April 1 - Sacramento Bans Single-use Plastic Bags

The Sacramento Bee reports that the Sacramento City Council has unanimously approved a ban on single-use plastic bags that will begin January 1, 2016.

"We applaud Mayor Kevin Johnson and the City Council for standing up to out-of-state plastics companies and passing a ban that makes sense for our environment, wildlife, and taxpayers," said Californians Against Waste Executive Director Mark Murray. "This is a huge boost in momentum for the effort to protect California's statewide plastic bag ban that will be on the November 2016 ballot."
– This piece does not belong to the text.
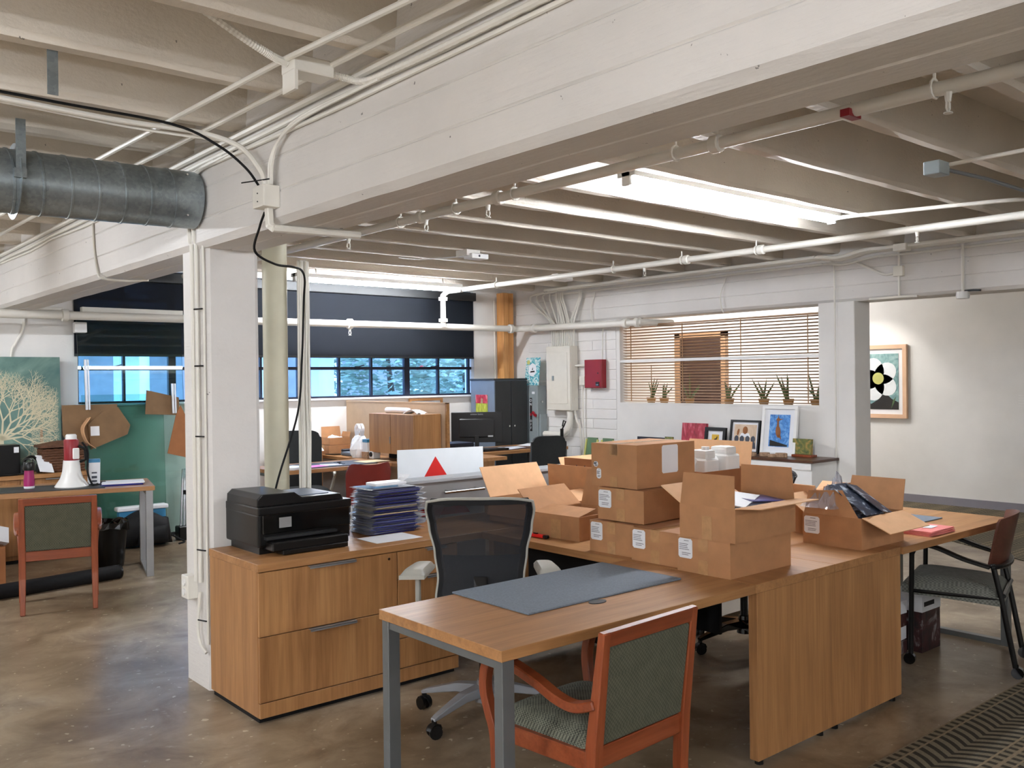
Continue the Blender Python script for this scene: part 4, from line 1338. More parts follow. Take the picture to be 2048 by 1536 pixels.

After working for months with city staff to answer background questions for councilmembers, CAW policy analyst Sue Vang provided public testimony regarding the costs of plastic bags to the environment and to local governments trying to clean them up. Other CAW staff and interns helped Sacramento City residents make their voices heard in front of the Council. Environmental advocacy organizations that also provided public comment included Sierra Club Mother Lode Chapter and the Environmental Council of Sacramento. Also showing their support were scores of students from colleges and high schools around the region.
Sacramento Mayor Kevin Johnson pledged to support a local ban if California's statewide ban was delayed due to a plastic bag industry referendum. The Sacramento ban is the first local ban to be enacted after the plastic bag industry spent $3.2 million to put a referendum on the ban on the ballot in November 2016; 98 percent of the funds for the industry effort came from outside the state, according to the California Secretary of State’s office.
Sacramento is expected to save more than 10 million plastic bags from going to its landfill every month thanks to the new law. The bags gum up recycling equipment and are responsible for widespread litter in the city, costing taxpayers tens of thousands of dollars each year, notes Murray.
In addition, data collected by the City of San Jose shows that a similar ordinance reduced the number of plastic bags in storm drains by 89 percent and the number of plastic bags in streets and creeks by 60 percent. Similar results could significantly reduce the threat of flooding in Sacramento.
City staff cited statistics from the California Coastal Commission that nearly 80 percent of all marine debris is plastic, and from Ocean Conservancy that eating plastic kills nearly 1 million seabirds and 100,000 other marine mammals each year worldwide.
Sacramento will join Davis, San Francisco, Napa, and other area cities with bans. Another major city, San Diego, also announced it is moving forward with a bag ban; Republican Mayor Kevin Faulconer and Democratic City Council President Sheri Lightner announced last month they would push for a law like Sacramento’s new regulation.
Notwithstanding Sacramento’s action, more than 15 billion plastic bags are expected to enter California landfills between now and November 2016 because of the industry-financed referendum on the state law.